** START OF SOURCE MATERIAL **
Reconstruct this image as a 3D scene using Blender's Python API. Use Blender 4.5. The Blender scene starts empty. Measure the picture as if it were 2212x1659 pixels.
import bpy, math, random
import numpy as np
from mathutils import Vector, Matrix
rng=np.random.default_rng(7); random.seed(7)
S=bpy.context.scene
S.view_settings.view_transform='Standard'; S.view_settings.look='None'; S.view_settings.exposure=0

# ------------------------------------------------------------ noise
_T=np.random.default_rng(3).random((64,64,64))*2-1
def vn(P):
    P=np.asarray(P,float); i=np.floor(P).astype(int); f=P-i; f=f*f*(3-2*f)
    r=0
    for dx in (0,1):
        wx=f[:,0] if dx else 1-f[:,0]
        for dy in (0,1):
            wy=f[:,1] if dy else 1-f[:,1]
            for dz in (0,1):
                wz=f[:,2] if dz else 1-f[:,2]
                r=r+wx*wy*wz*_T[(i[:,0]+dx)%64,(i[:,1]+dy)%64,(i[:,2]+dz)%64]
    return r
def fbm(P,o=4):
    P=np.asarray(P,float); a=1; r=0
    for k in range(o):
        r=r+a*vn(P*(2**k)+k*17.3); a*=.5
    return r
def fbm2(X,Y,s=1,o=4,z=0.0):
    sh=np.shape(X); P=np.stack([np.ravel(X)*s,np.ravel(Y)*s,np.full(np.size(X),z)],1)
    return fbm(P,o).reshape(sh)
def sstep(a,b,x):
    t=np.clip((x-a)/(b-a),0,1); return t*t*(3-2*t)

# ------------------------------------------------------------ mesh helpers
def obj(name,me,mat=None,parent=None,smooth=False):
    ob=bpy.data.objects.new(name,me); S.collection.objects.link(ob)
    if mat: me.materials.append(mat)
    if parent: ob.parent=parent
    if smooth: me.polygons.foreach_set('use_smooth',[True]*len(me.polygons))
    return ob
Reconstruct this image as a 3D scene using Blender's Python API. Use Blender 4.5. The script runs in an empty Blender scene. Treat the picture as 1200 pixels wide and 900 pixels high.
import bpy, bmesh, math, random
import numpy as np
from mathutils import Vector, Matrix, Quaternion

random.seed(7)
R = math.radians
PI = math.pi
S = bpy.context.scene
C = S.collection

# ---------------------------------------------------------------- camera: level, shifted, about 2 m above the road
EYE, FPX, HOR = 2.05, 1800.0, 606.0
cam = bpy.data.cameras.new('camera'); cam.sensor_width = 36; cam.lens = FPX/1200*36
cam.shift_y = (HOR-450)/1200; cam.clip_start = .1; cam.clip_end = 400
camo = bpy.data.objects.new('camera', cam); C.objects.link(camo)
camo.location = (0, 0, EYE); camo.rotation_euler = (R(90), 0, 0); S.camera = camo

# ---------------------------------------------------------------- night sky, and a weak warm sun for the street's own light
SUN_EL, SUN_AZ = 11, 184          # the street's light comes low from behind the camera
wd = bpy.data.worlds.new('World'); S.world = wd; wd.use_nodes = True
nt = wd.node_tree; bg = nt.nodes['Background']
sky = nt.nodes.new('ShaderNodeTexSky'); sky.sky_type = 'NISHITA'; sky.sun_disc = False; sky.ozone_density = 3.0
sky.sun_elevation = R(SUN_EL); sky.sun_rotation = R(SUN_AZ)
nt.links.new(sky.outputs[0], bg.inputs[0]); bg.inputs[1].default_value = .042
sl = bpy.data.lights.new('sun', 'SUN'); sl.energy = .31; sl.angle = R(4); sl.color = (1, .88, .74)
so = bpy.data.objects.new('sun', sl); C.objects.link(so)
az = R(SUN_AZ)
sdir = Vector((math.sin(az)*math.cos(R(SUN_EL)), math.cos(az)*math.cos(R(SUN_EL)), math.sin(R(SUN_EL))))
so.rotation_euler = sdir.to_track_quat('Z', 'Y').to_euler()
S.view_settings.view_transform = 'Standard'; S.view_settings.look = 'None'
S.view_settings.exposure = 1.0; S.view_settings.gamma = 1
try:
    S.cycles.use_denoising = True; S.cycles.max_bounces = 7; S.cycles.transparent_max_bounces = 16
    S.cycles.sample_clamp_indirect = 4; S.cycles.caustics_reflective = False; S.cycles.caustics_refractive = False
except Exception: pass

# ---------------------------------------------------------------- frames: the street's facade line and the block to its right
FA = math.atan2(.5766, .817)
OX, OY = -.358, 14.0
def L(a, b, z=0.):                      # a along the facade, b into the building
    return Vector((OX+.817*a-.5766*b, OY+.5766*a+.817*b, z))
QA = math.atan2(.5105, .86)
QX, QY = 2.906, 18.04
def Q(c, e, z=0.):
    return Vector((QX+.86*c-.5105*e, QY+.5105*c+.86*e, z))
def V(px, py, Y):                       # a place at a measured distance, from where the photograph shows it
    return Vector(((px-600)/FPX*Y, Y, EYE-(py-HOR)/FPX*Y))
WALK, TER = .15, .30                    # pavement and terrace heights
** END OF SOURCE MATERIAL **
From the listing above, extract every line exactly as it stands.

**OUTPUT FOR THIS EXERCISE**:
Reconstruct this image as a 3D scene using Blender's Python API. Use Blender 4.5. The Blender scene starts empty. Measure the picture as if it were 2212x1659 pixels.
import bpy, math, random
import numpy as np
from mathutils import Vector, Matrix
rng=np.random.default_rng(7); random.seed(7)
S=bpy.context.scene
S.view_settings.view_transform='Standard'; S.view_settings.look='None'; S.view_settings.exposure=0

# ------------------------------------------------------------ noise
_T=np.random.default_rng(3).random((64,64,64))*2-1
def vn(P):
    P=np.asarray(P,float); i=np.floor(P).astype(int); f=P-i; f=f*f*(3-2*f)
    r=0
    for dx in (0,1):
        wx=f[:,0] if dx else 1-f[:,0]
        for dy in (0,1):
            wy=f[:,1] if dy else 1-f[:,1]
            for dz in (0,1):
                wz=f[:,2] if dz else 1-f[:,2]
                r=r+wx*wy*wz*_T[(i[:,0]+dx)%64,(i[:,1]+dy)%64,(i[:,2]+dz)%64]
    return r
def fbm(P,o=4):
    P=np.asarray(P,float); a=1; r=0
    for k in range(o):
        r=r+a*vn(P*(2**k)+k*17.3); a*=.5
    return r
def fbm2(X,Y,s=1,o=4,z=0.0):
    sh=np.shape(X); P=np.stack([np.ravel(X)*s,np.ravel(Y)*s,np.full(np.size(X),z)],1)
    return fbm(P,o).reshape(sh)
def sstep(a,b,x):
    t=np.clip((x-a)/(b-a),0,1); return t*t*(3-2*t)

# ------------------------------------------------------------ mesh helpers
def obj(name,me,mat=None,parent=None,smooth=False):
    ob=bpy.data.objects.new(name,me); S.collection.objects.link(ob)
    if mat: me.materials.append(mat)
    if parent: ob.parent=parent
    if smooth: me.polygons.foreach_set('use_smooth',[True]*len(me.polygons))
    return ob
Reconstruct this image as a 3D scene using Blender's Python API. Use Blender 4.5. The script runs in an empty Blender scene. Treat the picture as 1200 pixels wide and 900 pixels high.
import bpy, bmesh, math, random
import numpy as np
from mathutils import Vector, Matrix, Quaternion

random.seed(7)
R = math.radians
PI = math.pi
S = bpy.context.scene
C = S.collection

# ---------------------------------------------------------------- camera: level, shifted, about 2 m above the road
EYE, FPX, HOR = 2.05, 1800.0, 606.0
cam = bpy.data.cameras.new('camera'); cam.sensor_width = 36; cam.lens = FPX/1200*36
cam.shift_y = (HOR-450)/1200; cam.clip_start = .1; cam.clip_end = 400
camo = bpy.data.objects.new('camera', cam); C.objects.link(camo)
camo.location = (0, 0, EYE); camo.rotation_euler = (R(90), 0, 0); S.camera = camo

# ---------------------------------------------------------------- night sky, and a weak warm sun for the street's own light
SUN_EL, SUN_AZ = 11, 184          # the street's light comes low from behind the camera
wd = bpy.data.worlds.new('World'); S.world = wd; wd.use_nodes = True
nt = wd.node_tree; bg = nt.nodes['Background']
sky = nt.nodes.new('ShaderNodeTexSky'); sky.sky_type = 'NISHITA'; sky.sun_disc = False; sky.ozone_density = 3.0
sky.sun_elevation = R(SUN_EL); sky.sun_rotation = R(SUN_AZ)
nt.links.new(sky.outputs[0], bg.inputs[0]); bg.inputs[1].default_value = .042
sl = bpy.data.lights.new('sun', 'SUN'); sl.energy = .31; sl.angle = R(4); sl.color = (1, .88, .74)
so = bpy.data.objects.new('sun', sl); C.objects.link(so)
az = R(SUN_AZ)
sdir = Vector((math.sin(az)*math.cos(R(SUN_EL)), math.cos(az)*math.cos(R(SUN_EL)), math.sin(R(SUN_EL))))
so.rotation_euler = sdir.to_track_quat('Z', 'Y').to_euler()
S.view_settings.view_transform = 'Standard'; S.view_settings.look = 'None'
S.view_settings.exposure = 1.0; S.view_settings.gamma = 1
try:
    S.cycles.use_denoising = True; S.cycles.max_bounces = 7; S.cycles.transparent_max_bounces = 16
    S.cycles.sample_clamp_indirect = 4; S.cycles.caustics_reflective = False; S.cycles.caustics_refractive = False
except Exception: pass

# ---------------------------------------------------------------- frames: the street's facade line and the block to its right
FA = math.atan2(.5766, .817)
OX, OY = -.358, 14.0
def L(a, b, z=0.):                      # a along the facade, b into the building
    return Vector((OX+.817*a-.5766*b, OY+.5766*a+.817*b, z))
QA = math.atan2(.5105, .86)
QX, QY = 2.906, 18.04
def Q(c, e, z=0.):
    return Vector((QX+.86*c-.5105*e, QY+.5105*c+.86*e, z))
def V(px, py, Y):                       # a place at a measured distance, from where the photograph shows it
    return Vector(((px-600)/FPX*Y, Y, EYE-(py-HOR)/FPX*Y))
WALK, TER = .15, .30                    # pavement and terrace heights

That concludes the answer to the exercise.